RECORD EXTRACTS:
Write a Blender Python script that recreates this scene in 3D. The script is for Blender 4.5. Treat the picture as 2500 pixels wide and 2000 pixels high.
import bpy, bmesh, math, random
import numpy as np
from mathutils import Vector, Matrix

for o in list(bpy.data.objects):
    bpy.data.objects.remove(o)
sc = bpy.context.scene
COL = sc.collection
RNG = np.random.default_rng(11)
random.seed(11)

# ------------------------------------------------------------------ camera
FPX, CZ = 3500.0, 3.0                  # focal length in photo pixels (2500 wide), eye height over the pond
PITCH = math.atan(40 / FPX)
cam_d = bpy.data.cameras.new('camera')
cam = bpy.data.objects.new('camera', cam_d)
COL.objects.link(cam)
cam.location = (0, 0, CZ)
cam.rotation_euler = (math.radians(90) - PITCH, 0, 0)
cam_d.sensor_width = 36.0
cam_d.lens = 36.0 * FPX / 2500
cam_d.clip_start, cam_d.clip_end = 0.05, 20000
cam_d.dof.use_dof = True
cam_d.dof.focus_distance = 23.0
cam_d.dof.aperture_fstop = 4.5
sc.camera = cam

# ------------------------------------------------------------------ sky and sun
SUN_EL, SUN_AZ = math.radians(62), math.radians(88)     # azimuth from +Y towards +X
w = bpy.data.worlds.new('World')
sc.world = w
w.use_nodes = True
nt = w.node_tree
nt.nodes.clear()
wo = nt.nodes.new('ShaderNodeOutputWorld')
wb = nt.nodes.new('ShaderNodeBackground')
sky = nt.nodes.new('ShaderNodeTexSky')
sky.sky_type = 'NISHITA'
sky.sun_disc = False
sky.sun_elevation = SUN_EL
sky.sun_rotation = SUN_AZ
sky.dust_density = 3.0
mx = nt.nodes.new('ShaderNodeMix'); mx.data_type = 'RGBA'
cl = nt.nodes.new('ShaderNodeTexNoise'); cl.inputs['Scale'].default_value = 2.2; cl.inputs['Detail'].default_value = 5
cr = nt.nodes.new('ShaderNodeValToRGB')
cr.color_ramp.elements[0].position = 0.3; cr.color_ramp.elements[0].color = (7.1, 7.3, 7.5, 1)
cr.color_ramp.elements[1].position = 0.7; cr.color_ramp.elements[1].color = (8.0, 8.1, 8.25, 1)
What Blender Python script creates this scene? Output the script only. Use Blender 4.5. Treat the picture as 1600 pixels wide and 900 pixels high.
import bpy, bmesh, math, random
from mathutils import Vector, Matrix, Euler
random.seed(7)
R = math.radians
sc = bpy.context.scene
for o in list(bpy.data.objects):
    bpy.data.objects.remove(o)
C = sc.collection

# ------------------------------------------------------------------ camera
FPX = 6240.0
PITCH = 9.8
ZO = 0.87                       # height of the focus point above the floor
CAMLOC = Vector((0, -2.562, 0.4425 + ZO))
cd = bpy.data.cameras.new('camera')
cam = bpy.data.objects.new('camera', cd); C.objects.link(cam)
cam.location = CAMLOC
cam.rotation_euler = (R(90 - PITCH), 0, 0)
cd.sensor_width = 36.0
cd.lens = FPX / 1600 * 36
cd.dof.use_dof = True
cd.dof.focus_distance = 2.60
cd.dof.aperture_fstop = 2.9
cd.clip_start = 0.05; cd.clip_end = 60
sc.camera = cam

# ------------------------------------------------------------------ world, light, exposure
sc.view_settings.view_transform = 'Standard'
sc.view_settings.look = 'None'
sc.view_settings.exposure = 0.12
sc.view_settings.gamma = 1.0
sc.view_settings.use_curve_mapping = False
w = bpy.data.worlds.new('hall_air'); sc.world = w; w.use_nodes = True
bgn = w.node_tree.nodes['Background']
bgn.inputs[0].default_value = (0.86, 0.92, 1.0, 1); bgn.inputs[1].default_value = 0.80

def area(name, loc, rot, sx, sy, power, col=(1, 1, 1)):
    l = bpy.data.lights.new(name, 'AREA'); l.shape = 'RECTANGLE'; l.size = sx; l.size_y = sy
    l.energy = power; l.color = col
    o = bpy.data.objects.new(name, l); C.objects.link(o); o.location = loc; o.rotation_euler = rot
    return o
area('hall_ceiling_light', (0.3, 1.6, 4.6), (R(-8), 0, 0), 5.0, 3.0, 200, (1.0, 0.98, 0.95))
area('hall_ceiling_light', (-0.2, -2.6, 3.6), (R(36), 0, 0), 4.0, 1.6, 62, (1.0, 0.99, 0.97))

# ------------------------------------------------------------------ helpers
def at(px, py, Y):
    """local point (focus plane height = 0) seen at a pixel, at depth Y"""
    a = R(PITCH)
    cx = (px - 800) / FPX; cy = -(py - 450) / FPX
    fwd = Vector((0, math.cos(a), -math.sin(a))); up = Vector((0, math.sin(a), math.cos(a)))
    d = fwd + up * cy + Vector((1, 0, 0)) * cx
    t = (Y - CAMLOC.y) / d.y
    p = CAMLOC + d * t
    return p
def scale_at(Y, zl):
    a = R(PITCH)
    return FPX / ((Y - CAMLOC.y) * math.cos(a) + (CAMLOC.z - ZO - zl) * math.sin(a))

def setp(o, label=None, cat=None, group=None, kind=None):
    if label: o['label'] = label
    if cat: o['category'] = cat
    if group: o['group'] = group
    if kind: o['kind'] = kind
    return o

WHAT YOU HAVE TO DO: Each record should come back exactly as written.

WRITTEN REPLY:
Write a Blender Python script that recreates this scene in 3D. The script is for Blender 4.5. Treat the picture as 2500 pixels wide and 2000 pixels high.
import bpy, bmesh, math, random
import numpy as np
from mathutils import Vector, Matrix

for o in list(bpy.data.objects):
    bpy.data.objects.remove(o)
sc = bpy.context.scene
COL = sc.collection
RNG = np.random.default_rng(11)
random.seed(11)

# ------------------------------------------------------------------ camera
FPX, CZ = 3500.0, 3.0                  # focal length in photo pixels (2500 wide), eye height over the pond
PITCH = math.atan(40 / FPX)
cam_d = bpy.data.cameras.new('camera')
cam = bpy.data.objects.new('camera', cam_d)
COL.objects.link(cam)
cam.location = (0, 0, CZ)
cam.rotation_euler = (math.radians(90) - PITCH, 0, 0)
cam_d.sensor_width = 36.0
cam_d.lens = 36.0 * FPX / 2500
cam_d.clip_start, cam_d.clip_end = 0.05, 20000
cam_d.dof.use_dof = True
cam_d.dof.focus_distance = 23.0
cam_d.dof.aperture_fstop = 4.5
sc.camera = cam

# ------------------------------------------------------------------ sky and sun
SUN_EL, SUN_AZ = math.radians(62), math.radians(88)     # azimuth from +Y towards +X
w = bpy.data.worlds.new('World')
sc.world = w
w.use_nodes = True
nt = w.node_tree
nt.nodes.clear()
wo = nt.nodes.new('ShaderNodeOutputWorld')
wb = nt.nodes.new('ShaderNodeBackground')
sky = nt.nodes.new('ShaderNodeTexSky')
sky.sky_type = 'NISHITA'
sky.sun_disc = False
sky.sun_elevation = SUN_EL
sky.sun_rotation = SUN_AZ
sky.dust_density = 3.0
mx = nt.nodes.new('ShaderNodeMix'); mx.data_type = 'RGBA'
cl = nt.nodes.new('ShaderNodeTexNoise'); cl.inputs['Scale'].default_value = 2.2; cl.inputs['Detail'].default_value = 5
cr = nt.nodes.new('ShaderNodeValToRGB')
cr.color_ramp.elements[0].position = 0.3; cr.color_ramp.elements[0].color = (7.1, 7.3, 7.5, 1)
cr.color_ramp.elements[1].position = 0.7; cr.color_ramp.elements[1].color = (8.0, 8.1, 8.25, 1)
What Blender Python script creates this scene? Output the script only. Use Blender 4.5. Treat the picture as 1600 pixels wide and 900 pixels high.
import bpy, bmesh, math, random
from mathutils import Vector, Matrix, Euler
random.seed(7)
R = math.radians
sc = bpy.context.scene
for o in list(bpy.data.objects):
    bpy.data.objects.remove(o)
C = sc.collection

# ------------------------------------------------------------------ camera
FPX = 6240.0
PITCH = 9.8
ZO = 0.87                       # height of the focus point above the floor
CAMLOC = Vector((0, -2.562, 0.4425 + ZO))
cd = bpy.data.cameras.new('camera')
cam = bpy.data.objects.new('camera', cd); C.objects.link(cam)
cam.location = CAMLOC
cam.rotation_euler = (R(90 - PITCH), 0, 0)
cd.sensor_width = 36.0
cd.lens = FPX / 1600 * 36
cd.dof.use_dof = True
cd.dof.focus_distance = 2.60
cd.dof.aperture_fstop = 2.9
cd.clip_start = 0.05; cd.clip_end = 60
sc.camera = cam

# ------------------------------------------------------------------ world, light, exposure
sc.view_settings.view_transform = 'Standard'
sc.view_settings.look = 'None'
sc.view_settings.exposure = 0.12
sc.view_settings.gamma = 1.0
sc.view_settings.use_curve_mapping = False
w = bpy.data.worlds.new('hall_air'); sc.world = w; w.use_nodes = True
bgn = w.node_tree.nodes['Background']
bgn.inputs[0].default_value = (0.86, 0.92, 1.0, 1); bgn.inputs[1].default_value = 0.80

def area(name, loc, rot, sx, sy, power, col=(1, 1, 1)):
    l = bpy.data.lights.new(name, 'AREA'); l.shape = 'RECTANGLE'; l.size = sx; l.size_y = sy
    l.energy = power; l.color = col
    o = bpy.data.objects.new(name, l); C.objects.link(o); o.location = loc; o.rotation_euler = rot
    return o
area('hall_ceiling_light', (0.3, 1.6, 4.6), (R(-8), 0, 0), 5.0, 3.0, 200, (1.0, 0.98, 0.95))
area('hall_ceiling_light', (-0.2, -2.6, 3.6), (R(36), 0, 0), 4.0, 1.6, 62, (1.0, 0.99, 0.97))

# ------------------------------------------------------------------ helpers
def at(px, py, Y):
    """local point (focus plane height = 0) seen at a pixel, at depth Y"""
    a = R(PITCH)
    cx = (px - 800) / FPX; cy = -(py - 450) / FPX
    fwd = Vector((0, math.cos(a), -math.sin(a))); up = Vector((0, math.sin(a), math.cos(a)))
    d = fwd + up * cy + Vector((1, 0, 0)) * cx
    t = (Y - CAMLOC.y) / d.y
    p = CAMLOC + d * t
    return p
def scale_at(Y, zl):
    a = R(PITCH)
    return FPX / ((Y - CAMLOC.y) * math.cos(a) + (CAMLOC.z - ZO - zl) * math.sin(a))

def setp(o, label=None, cat=None, group=None, kind=None):
    if label: o['label'] = label
    if cat: o['category'] = cat
    if group: o['group'] = group
    if kind: o['kind'] = kind
    return o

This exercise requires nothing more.